The WFP, like other U.N. agencies, operates under a General Assembly mandate that says Syria’s sovereignty cannot be violated. That rule in effect bans crossing borders that are under opposition control, limiting aid distribution to such places as Aleppo, where all crossings with Turkey are in rebel hands.

But Etefa said safety was also a major concern. “Who are the truck drivers that you can send to an area that is being bombed in order to deliver?” she asked. “It’s a war zone.”

On Saturday, a blast in Hama killed an aid driver and injured two others, the Syrian Arab Red Crescent tweeted. “Each side has a role to play in the fact that many people are going hungry,” she said, adding that at a time when access was improving, “I don’t want to point fingers.”

This month, the Syrian Arab Red Crescent and the Office of the U.N. High Commissioner for Refugees delivered humanitarian assistance to an opposition-held neighborhood in Aleppo. The government and rebels agreed on a rare cease-fire so the aid could be delivered.

The UNHCR had last delivered aid to the area in June 2013, and no assistance had reached the population there since, according to the United Nations.

There have been other one-time instances of aid getting into hard-to-reach rebel areas, including Qamishli in the northeast of the country and the eastern suburbs of Damascus, the capital. But such limited deliveries do little to alleviate the situation.

In the Yarmouk camp near Damascus, home to both Palestinian refugees and Syrians, aid has been allowed to enter on and off depending on government permission or clashes between rebels and government forces. More than 100 people are said to have died from starvation in Yarmouk, according to opposition activists.

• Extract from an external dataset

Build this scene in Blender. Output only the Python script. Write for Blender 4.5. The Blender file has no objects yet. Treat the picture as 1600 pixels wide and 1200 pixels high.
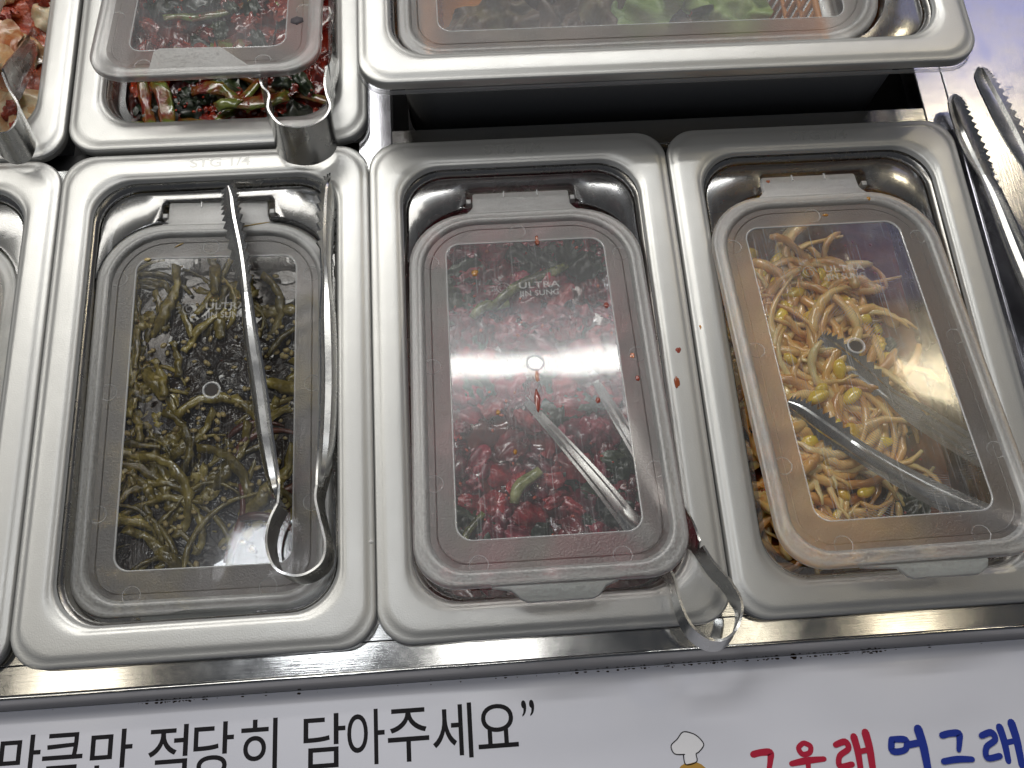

On Sunday, a spokesman for the United Nations Relief and Works Agency for Palestine Refugees warned that U.N. food in the Yarmouk camp was about to run out after 12 consecutive days without food deliveries because of fighting between the rebels and government.

“The U.N. groups are always waiting for permission from the regime, and for the regime, aid is a red line,” Shami said. “And even when it comes in, it is in such a small amount.”